Cet homme n'est pas le seul de ce genre. Il en est de même pour presque tous les hommes. Et c'est bien naturel, parce que le sein de la mère a été le premier contact avec l'univers. C'est fondamental. Le premier contact avec le monde, c'est le sein de la mère. C'est pour cette raison que les seins sont si attirants. Qu'ils vous semblent magnifiques, qu'ils attirent votre regard. Ils possèdent une force magnétique. Et cette force magnétique provient de votre inconscient. C'est la première chose avec laquelle vous êtes entré en contact. Et le contact était magnifique, merveilleux. Il vous donnait la nourriture, la vitalité instantanée, l'amour, tout. Le contact était doux, accueillant, séduisant. Et c'est ainsi qu'il est resté dans votre pensée.
J'ai dit à cet homme, « à présent, je vais vous donner une méthode. Aspirez, et devenez l'aspiration. » Je lui ai dit, « fermez les yeux. Imaginez la poitrine de votre mère ou d'une autre femme. Imaginez et sucez comme si c'était un véritable sein. Sucez le sein. »
Et il suivit mes instructions. En trois jours, il aspirait si vite, si follement, il en était si enchanté, qu'il me dit, « c'est incroyable, j'ai envie d'aspirer le monde entier. C'est absolument merveilleux et cela m'apporte un tel silence intérieure »
En trois mois, l'aspiration devint, pour lui, "un geste silencieux. Les lèvres cessèrent leur mouvement de succion. On ne voyait pas qu'il faisait quelque chose. Mais la succion intérieure avait commencé. Il aspirait toute la journée. C'était devenu un mantra, un japa (répétition du mantra).
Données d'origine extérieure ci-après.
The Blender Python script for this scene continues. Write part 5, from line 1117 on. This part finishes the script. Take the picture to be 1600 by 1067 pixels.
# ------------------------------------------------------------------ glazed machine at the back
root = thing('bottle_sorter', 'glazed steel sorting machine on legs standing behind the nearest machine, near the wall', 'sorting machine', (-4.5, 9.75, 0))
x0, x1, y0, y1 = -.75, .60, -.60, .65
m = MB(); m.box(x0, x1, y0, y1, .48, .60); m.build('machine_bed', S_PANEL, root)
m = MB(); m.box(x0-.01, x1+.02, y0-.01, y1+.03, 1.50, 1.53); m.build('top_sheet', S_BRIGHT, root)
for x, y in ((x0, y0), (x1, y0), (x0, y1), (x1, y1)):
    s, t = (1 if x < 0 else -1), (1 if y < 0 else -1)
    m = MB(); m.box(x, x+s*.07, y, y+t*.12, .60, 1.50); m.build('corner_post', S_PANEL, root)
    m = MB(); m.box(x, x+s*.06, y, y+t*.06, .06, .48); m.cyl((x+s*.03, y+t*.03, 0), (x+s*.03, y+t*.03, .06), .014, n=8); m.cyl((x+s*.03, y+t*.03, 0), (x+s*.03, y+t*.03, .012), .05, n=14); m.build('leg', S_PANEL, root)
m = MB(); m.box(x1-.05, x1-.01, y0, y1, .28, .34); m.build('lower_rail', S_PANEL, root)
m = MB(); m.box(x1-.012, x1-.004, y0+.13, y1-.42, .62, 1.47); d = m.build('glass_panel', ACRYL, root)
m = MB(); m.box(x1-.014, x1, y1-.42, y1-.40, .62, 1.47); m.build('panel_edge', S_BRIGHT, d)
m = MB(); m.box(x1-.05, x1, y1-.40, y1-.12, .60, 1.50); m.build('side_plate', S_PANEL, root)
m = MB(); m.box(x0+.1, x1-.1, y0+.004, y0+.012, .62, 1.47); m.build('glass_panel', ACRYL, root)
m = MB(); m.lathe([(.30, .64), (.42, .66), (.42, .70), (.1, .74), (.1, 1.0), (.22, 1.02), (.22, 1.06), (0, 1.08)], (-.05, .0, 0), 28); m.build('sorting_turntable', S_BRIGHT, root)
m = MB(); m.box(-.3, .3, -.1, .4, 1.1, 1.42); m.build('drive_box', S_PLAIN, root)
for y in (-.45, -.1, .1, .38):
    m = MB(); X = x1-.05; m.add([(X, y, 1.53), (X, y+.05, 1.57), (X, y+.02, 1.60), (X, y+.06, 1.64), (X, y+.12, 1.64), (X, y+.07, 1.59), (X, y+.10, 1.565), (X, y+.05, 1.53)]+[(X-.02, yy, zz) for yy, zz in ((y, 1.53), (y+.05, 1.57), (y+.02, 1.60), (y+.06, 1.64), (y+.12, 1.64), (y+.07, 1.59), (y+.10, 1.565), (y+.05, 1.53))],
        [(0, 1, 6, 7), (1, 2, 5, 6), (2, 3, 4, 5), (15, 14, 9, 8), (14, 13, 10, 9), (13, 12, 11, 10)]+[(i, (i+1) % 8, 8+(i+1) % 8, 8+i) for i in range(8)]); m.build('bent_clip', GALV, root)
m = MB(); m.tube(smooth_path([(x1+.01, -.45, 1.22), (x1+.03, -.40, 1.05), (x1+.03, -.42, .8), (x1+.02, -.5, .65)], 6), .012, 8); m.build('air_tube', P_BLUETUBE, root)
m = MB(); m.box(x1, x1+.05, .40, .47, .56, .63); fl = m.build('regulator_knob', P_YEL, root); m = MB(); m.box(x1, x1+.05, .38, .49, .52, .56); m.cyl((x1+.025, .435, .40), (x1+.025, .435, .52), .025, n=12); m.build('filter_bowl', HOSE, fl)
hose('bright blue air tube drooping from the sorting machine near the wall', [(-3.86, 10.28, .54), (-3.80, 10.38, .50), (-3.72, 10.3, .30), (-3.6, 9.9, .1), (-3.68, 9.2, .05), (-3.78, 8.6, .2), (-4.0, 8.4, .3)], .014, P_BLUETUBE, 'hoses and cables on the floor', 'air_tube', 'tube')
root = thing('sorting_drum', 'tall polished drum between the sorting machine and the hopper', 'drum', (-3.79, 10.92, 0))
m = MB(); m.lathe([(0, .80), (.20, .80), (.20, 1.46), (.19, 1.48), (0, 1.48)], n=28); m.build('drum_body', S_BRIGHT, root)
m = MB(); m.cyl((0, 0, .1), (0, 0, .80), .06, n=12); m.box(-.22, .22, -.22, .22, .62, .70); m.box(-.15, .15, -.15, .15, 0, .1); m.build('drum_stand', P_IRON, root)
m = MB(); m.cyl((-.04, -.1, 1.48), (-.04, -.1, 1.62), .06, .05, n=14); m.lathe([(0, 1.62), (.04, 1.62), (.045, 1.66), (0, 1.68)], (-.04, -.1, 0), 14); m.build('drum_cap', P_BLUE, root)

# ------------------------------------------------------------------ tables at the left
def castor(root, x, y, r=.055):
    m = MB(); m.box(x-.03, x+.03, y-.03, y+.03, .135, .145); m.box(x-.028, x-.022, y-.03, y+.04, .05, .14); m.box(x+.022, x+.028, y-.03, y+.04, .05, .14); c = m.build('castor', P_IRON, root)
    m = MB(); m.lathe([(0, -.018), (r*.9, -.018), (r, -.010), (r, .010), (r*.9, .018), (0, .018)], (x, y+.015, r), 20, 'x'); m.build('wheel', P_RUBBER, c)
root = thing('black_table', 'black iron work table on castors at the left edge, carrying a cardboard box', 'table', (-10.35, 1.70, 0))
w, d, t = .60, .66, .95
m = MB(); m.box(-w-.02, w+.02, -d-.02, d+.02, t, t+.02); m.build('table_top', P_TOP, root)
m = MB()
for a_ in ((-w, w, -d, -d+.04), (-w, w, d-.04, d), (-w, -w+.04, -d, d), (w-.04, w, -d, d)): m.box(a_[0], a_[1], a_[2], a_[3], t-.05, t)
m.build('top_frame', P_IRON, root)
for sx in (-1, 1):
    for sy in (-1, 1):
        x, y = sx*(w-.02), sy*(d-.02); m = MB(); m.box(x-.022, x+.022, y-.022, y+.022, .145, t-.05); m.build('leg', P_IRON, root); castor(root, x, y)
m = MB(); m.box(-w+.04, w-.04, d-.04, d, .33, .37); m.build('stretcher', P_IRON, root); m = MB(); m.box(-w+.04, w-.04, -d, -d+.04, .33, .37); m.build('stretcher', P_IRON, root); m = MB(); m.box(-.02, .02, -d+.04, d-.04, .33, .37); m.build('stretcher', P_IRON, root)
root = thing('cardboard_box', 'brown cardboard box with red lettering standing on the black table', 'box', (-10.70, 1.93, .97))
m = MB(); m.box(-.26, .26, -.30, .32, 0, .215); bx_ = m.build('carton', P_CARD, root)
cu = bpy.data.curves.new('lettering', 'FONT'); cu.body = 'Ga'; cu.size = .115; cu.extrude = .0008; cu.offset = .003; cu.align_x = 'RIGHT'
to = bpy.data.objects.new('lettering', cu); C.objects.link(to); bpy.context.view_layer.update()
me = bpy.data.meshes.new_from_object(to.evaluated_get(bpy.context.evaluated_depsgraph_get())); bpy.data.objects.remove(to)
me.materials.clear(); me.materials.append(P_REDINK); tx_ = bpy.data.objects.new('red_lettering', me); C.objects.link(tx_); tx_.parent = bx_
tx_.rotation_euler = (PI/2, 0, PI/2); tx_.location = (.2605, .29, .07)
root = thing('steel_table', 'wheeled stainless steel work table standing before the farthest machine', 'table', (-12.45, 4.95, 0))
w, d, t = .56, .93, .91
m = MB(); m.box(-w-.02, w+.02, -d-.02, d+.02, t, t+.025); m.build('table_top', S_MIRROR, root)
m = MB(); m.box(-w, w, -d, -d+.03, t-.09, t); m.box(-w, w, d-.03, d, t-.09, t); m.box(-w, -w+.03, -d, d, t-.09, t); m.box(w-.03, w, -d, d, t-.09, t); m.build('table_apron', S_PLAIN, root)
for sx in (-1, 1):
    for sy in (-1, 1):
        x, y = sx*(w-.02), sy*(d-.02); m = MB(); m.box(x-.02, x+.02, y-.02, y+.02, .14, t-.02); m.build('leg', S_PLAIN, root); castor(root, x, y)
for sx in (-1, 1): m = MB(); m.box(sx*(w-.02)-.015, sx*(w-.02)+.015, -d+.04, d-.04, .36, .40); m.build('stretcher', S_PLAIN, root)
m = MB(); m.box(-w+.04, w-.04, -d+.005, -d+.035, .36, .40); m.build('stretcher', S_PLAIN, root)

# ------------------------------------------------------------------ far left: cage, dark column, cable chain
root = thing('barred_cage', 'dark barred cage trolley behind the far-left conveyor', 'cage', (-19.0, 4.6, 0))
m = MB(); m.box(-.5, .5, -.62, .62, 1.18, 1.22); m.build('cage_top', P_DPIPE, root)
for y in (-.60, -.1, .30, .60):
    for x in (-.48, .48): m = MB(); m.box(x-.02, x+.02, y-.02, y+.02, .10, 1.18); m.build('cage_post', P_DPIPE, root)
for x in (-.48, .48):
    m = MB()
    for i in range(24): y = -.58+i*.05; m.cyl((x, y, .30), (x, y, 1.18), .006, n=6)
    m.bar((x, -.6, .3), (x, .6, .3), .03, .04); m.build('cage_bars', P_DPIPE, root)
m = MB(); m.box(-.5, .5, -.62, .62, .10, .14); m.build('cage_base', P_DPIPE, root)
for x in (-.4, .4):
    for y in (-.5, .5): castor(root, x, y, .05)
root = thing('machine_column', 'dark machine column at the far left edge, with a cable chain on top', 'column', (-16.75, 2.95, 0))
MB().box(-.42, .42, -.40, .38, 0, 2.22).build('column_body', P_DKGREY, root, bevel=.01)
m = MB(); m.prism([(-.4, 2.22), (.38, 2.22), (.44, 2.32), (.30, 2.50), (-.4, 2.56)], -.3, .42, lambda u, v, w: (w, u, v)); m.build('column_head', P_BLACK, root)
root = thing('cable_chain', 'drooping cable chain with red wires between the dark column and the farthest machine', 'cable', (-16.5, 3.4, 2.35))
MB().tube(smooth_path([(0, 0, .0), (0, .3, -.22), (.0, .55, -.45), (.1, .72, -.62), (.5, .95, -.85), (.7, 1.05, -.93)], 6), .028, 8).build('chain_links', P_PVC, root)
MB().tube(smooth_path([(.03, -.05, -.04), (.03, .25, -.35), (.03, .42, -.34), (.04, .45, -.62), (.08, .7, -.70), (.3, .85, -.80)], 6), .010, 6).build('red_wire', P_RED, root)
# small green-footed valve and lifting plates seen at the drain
Au bout de trois mois, il vint me voir et me dit, « il m'arrive quelque chose d'étrange. Il me semble qu'une substance douce se déverse de ma tête sur ma langue continuellement. Et c'est si doux, tellement rempli d'énergie, que je n'ai plus besoin de me nourrir. Je n'ai plus faim. Je continue à manger simplement par habitude. Je mange pour ne pas inquiéter ma famille. Mais quel- que chose me nourrit continuellement, quelque chose de doux quelque chose de vital. »
Je lui conseillai de continuer la technique. Trois mois passèrent encore, puis il revint me voir, comme fou, dansant devant moi, « le mouvement de succion a disparu, mais je suis différent. Je ne suis plus l'homme qui est venu vous voir la première fois. Une porte s'est ouverte en moi. Quelque chose s'est brisée ; je n'ai plus de désir. Maintenant, je ne veux plus rien. Pas même Dieu, pas même le Moksha. Je ne désire plus rien. Maintenant, tout est parfait tel que c'est. Je l'accepte et je suis heureux. »
Essayez, vous aussi. Aspirez et devenez l'aspiration. Cette technique peut être utile à nombre d'entre vous, parce qu'elle fait appel à quelque chose de fondamental.